A new report by the United Nations Environment Programme (UNEP) reveals that global investments heavily favour environmental destruction over conservation.
Titled “The State of Finance for Nature 2026” and released on Thursday, the report, obtained in Benin, Edo, found that for every $1 spent on protecting ecosystems, $30 is directed toward activities that harm the environment.
The UNEP report paints a troubling picture of global financial flows, showing that although nature-based solutions are gaining attention, they remain far smaller than investments and subsidies driving environmental degradation.
Using 2023 data, the study highlighted that trillions of dollars continue to flow into nature-negative sectors, including energy, utilities, industrial, and basic materials, with these flows reinforced by public subsidies for fossil fuels, agriculture, transport, and construction.
In contrast, funding for nature-based solutions is limited and largely dependent on public financing, with private-sector investment representing only a small fraction of total spending.
The report warned that despite growing awareness of biodiversity loss and ecosystem collapse, the business and financial sectors have yet to invest at scale in solutions that work with nature.
It stressed that investments in nature-based solutions must grow rapidly to meet global needs by 2030, even though the required level represents only a tiny share of global economic output.
To address this imbalance, UNEP introduced the Nature Transition X-Curve, a framework designed to help governments and businesses reform capital flows and accelerate investment in nature-positive solutions.
The framework outlines how harmful subsidies and destructive investments can be phased out while scaling up high-integrity nature-based solutions across key economic sectors.
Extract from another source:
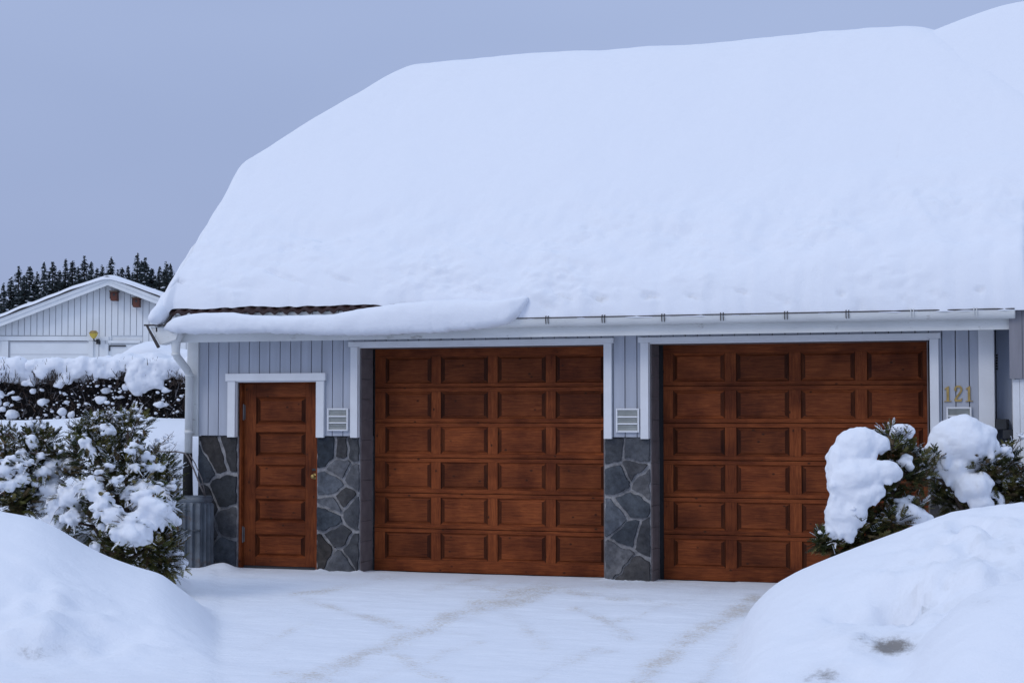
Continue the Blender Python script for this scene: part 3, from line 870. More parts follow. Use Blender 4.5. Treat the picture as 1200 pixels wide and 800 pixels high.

It also provides roadmaps toward a “trillion-dollar nature transition economy”, citing examples such as greener cities, nature-friendly transport, climate-positive building materials, and sustainable energy infrastructure.
The report emphasized that for nature-positive investments to succeed, they must consider local ecological, cultural, and social realities, while ensuring inclusive and equity. It warned that without a fundamental shift in how money flows, global efforts to halt environmental decline will remain out of reach.
UNEP Executive Director Inger Andersen said the findings highlight the scale of the challenge facing the planet:
“If you follow the money, you see the size of the challenge ahead. We can either invest in nature’s destruction or power its recovery—there is no middle ground. While financing nature-based solutions crawls forward, harmful investments and subsidies surge ahead,” Andersen said.
Germany’s Minister of Economic Cooperation and Development, Reem Alabali-Radovan, stressed the importance of redirecting financial flows:
“The world’s financial flows need an urgent shift—from degrading the environment to investing in nature-based solutions. The private sector plays a key role. German development policy supports partner countries in valuing their natural capital so it can inform key policy decisions,” she said.